(INSTRUCTIONS TO FOLLOW) Copy out the listing exactly.

(DATA EXTRACT)
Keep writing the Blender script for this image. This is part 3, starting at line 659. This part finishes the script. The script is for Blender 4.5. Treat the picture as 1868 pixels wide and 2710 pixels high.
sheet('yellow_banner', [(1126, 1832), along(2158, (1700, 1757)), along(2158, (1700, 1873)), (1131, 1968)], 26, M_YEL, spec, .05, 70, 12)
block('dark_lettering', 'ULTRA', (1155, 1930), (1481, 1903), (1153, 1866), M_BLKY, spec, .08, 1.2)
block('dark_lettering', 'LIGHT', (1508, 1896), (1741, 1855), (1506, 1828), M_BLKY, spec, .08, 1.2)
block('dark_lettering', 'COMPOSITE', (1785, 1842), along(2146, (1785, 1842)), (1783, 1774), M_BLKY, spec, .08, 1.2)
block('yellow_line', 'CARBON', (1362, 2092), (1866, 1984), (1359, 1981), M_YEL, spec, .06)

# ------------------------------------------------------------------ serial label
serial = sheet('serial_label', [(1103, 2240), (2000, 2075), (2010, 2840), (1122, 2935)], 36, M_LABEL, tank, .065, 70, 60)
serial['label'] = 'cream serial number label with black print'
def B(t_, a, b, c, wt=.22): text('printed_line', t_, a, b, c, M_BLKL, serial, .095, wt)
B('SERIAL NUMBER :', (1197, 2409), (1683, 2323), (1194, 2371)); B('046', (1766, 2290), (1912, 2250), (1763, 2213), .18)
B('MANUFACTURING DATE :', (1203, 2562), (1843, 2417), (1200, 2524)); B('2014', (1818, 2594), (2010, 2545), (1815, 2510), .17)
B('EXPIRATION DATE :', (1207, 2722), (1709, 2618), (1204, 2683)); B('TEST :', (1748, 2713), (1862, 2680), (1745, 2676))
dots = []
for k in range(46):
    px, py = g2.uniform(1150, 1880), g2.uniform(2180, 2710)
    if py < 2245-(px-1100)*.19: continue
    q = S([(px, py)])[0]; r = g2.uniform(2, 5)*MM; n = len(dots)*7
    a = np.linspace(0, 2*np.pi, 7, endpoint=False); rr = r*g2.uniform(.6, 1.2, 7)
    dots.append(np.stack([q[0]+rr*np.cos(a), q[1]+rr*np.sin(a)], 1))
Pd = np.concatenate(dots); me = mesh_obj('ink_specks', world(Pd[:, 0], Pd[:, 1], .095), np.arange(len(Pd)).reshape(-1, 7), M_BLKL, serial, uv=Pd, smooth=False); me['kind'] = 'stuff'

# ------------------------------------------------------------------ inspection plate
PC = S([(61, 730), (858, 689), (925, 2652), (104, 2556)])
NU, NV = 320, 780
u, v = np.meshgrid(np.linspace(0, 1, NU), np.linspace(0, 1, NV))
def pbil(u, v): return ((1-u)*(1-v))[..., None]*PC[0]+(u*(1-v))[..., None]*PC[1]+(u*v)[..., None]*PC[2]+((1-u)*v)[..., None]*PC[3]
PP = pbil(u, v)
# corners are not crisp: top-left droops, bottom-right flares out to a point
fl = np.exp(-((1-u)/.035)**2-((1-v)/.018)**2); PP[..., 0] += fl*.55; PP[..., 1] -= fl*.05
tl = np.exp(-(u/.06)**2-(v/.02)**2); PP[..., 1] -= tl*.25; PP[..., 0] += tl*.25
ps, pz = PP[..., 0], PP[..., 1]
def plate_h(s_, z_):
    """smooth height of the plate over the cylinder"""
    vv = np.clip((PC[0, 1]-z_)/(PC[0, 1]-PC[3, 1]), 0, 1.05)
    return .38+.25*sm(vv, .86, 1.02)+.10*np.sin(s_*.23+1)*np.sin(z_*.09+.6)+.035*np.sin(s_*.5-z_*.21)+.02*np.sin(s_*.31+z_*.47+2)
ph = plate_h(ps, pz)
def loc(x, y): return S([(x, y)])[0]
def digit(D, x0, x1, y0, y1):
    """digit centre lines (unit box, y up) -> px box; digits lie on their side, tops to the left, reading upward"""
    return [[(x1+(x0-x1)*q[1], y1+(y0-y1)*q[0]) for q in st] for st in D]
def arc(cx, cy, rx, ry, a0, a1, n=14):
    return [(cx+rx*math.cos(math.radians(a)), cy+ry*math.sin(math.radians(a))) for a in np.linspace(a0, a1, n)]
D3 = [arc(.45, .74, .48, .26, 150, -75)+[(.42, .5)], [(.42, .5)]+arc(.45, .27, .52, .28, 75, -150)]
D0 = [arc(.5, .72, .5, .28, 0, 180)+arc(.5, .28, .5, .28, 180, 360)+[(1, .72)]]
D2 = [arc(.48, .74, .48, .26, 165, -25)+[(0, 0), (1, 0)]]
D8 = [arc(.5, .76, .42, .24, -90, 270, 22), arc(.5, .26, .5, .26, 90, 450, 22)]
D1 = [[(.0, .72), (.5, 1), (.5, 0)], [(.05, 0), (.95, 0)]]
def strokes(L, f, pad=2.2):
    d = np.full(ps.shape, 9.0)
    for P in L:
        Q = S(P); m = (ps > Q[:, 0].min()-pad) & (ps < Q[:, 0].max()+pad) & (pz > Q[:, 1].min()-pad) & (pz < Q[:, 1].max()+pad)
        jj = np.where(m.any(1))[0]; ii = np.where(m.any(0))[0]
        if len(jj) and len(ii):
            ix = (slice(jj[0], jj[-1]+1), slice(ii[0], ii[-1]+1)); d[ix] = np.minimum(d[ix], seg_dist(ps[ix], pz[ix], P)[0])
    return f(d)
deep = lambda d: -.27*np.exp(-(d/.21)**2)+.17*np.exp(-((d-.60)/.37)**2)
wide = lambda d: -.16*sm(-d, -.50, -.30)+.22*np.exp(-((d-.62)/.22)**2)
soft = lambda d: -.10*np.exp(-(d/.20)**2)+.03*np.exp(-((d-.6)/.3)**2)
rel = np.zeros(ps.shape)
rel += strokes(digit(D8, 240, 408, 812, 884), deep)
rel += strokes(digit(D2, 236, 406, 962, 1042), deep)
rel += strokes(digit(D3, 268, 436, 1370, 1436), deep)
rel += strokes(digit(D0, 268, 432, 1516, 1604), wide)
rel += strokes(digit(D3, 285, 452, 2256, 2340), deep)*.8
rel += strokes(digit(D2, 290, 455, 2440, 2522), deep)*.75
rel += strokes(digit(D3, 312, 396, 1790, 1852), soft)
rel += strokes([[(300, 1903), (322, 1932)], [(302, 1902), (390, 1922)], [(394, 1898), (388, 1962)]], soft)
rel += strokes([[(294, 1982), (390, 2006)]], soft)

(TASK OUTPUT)
Keep writing the Blender script for this image. This is part 3, starting at line 659. This part finishes the script. The script is for Blender 4.5. Treat the picture as 1868 pixels wide and 2710 pixels high.
sheet('yellow_banner', [(1126, 1832), along(2158, (1700, 1757)), along(2158, (1700, 1873)), (1131, 1968)], 26, M_YEL, spec, .05, 70, 12)
block('dark_lettering', 'ULTRA', (1155, 1930), (1481, 1903), (1153, 1866), M_BLKY, spec, .08, 1.2)
block('dark_lettering', 'LIGHT', (1508, 1896), (1741, 1855), (1506, 1828), M_BLKY, spec, .08, 1.2)
block('dark_lettering', 'COMPOSITE', (1785, 1842), along(2146, (1785, 1842)), (1783, 1774), M_BLKY, spec, .08, 1.2)
block('yellow_line', 'CARBON', (1362, 2092), (1866, 1984), (1359, 1981), M_YEL, spec, .06)

# ------------------------------------------------------------------ serial label
serial = sheet('serial_label', [(1103, 2240), (2000, 2075), (2010, 2840), (1122, 2935)], 36, M_LABEL, tank, .065, 70, 60)
serial['label'] = 'cream serial number label with black print'
def B(t_, a, b, c, wt=.22): text('printed_line', t_, a, b, c, M_BLKL, serial, .095, wt)
B('SERIAL NUMBER :', (1197, 2409), (1683, 2323), (1194, 2371)); B('046', (1766, 2290), (1912, 2250), (1763, 2213), .18)
B('MANUFACTURING DATE :', (1203, 2562), (1843, 2417), (1200, 2524)); B('2014', (1818, 2594), (2010, 2545), (1815, 2510), .17)
B('EXPIRATION DATE :', (1207, 2722), (1709, 2618), (1204, 2683)); B('TEST :', (1748, 2713), (1862, 2680), (1745, 2676))
dots = []
for k in range(46):
    px, py = g2.uniform(1150, 1880), g2.uniform(2180, 2710)
    if py < 2245-(px-1100)*.19: continue
    q = S([(px, py)])[0]; r = g2.uniform(2, 5)*MM; n = len(dots)*7
    a = np.linspace(0, 2*np.pi, 7, endpoint=False); rr = r*g2.uniform(.6, 1.2, 7)
    dots.append(np.stack([q[0]+rr*np.cos(a), q[1]+rr*np.sin(a)], 1))
Pd = np.concatenate(dots); me = mesh_obj('ink_specks', world(Pd[:, 0], Pd[:, 1], .095), np.arange(len(Pd)).reshape(-1, 7), M_BLKL, serial, uv=Pd, smooth=False); me['kind'] = 'stuff'

# ------------------------------------------------------------------ inspection plate
PC = S([(61, 730), (858, 689), (925, 2652), (104, 2556)])
NU, NV = 320, 780
u, v = np.meshgrid(np.linspace(0, 1, NU), np.linspace(0, 1, NV))
def pbil(u, v): return ((1-u)*(1-v))[..., None]*PC[0]+(u*(1-v))[..., None]*PC[1]+(u*v)[..., None]*PC[2]+((1-u)*v)[..., None]*PC[3]
PP = pbil(u, v)
# corners are not crisp: top-left droops, bottom-right flares out to a point
fl = np.exp(-((1-u)/.035)**2-((1-v)/.018)**2); PP[..., 0] += fl*.55; PP[..., 1] -= fl*.05
tl = np.exp(-(u/.06)**2-(v/.02)**2); PP[..., 1] -= tl*.25; PP[..., 0] += tl*.25
ps, pz = PP[..., 0], PP[..., 1]
def plate_h(s_, z_):
    """smooth height of the plate over the cylinder"""
    vv = np.clip((PC[0, 1]-z_)/(PC[0, 1]-PC[3, 1]), 0, 1.05)
    return .38+.25*sm(vv, .86, 1.02)+.10*np.sin(s_*.23+1)*np.sin(z_*.09+.6)+.035*np.sin(s_*.5-z_*.21)+.02*np.sin(s_*.31+z_*.47+2)
ph = plate_h(ps, pz)
def loc(x, y): return S([(x, y)])[0]
def digit(D, x0, x1, y0, y1):
    """digit centre lines (unit box, y up) -> px box; digits lie on their side, tops to the left, reading upward"""
    return [[(x1+(x0-x1)*q[1], y1+(y0-y1)*q[0]) for q in st] for st in D]
def arc(cx, cy, rx, ry, a0, a1, n=14):
    return [(cx+rx*math.cos(math.radians(a)), cy+ry*math.sin(math.radians(a))) for a in np.linspace(a0, a1, n)]
D3 = [arc(.45, .74, .48, .26, 150, -75)+[(.42, .5)], [(.42, .5)]+arc(.45, .27, .52, .28, 75, -150)]
D0 = [arc(.5, .72, .5, .28, 0, 180)+arc(.5, .28, .5, .28, 180, 360)+[(1, .72)]]
D2 = [arc(.48, .74, .48, .26, 165, -25)+[(0, 0), (1, 0)]]
D8 = [arc(.5, .76, .42, .24, -90, 270, 22), arc(.5, .26, .5, .26, 90, 450, 22)]
D1 = [[(.0, .72), (.5, 1), (.5, 0)], [(.05, 0), (.95, 0)]]
def strokes(L, f, pad=2.2):
    d = np.full(ps.shape, 9.0)
    for P in L:
        Q = S(P); m = (ps > Q[:, 0].min()-pad) & (ps < Q[:, 0].max()+pad) & (pz > Q[:, 1].min()-pad) & (pz < Q[:, 1].max()+pad)
        jj = np.where(m.any(1))[0]; ii = np.where(m.any(0))[0]
        if len(jj) and len(ii):
            ix = (slice(jj[0], jj[-1]+1), slice(ii[0], ii[-1]+1)); d[ix] = np.minimum(d[ix], seg_dist(ps[ix], pz[ix], P)[0])
    return f(d)
deep = lambda d: -.27*np.exp(-(d/.21)**2)+.17*np.exp(-((d-.60)/.37)**2)
wide = lambda d: -.16*sm(-d, -.50, -.30)+.22*np.exp(-((d-.62)/.22)**2)
soft = lambda d: -.10*np.exp(-(d/.20)**2)+.03*np.exp(-((d-.6)/.3)**2)
rel = np.zeros(ps.shape)
rel += strokes(digit(D8, 240, 408, 812, 884), deep)
rel += strokes(digit(D2, 236, 406, 962, 1042), deep)
rel += strokes(digit(D3, 268, 436, 1370, 1436), deep)
rel += strokes(digit(D0, 268, 432, 1516, 1604), wide)
rel += strokes(digit(D3, 285, 452, 2256, 2340), deep)*.8
rel += strokes(digit(D2, 290, 455, 2440, 2522), deep)*.75
rel += strokes(digit(D3, 312, 396, 1790, 1852), soft)
rel += strokes([[(300, 1903), (322, 1932)], [(302, 1902), (390, 1922)], [(394, 1898), (388, 1962)]], soft)
rel += strokes([[(294, 1982), (390, 2006)]], soft)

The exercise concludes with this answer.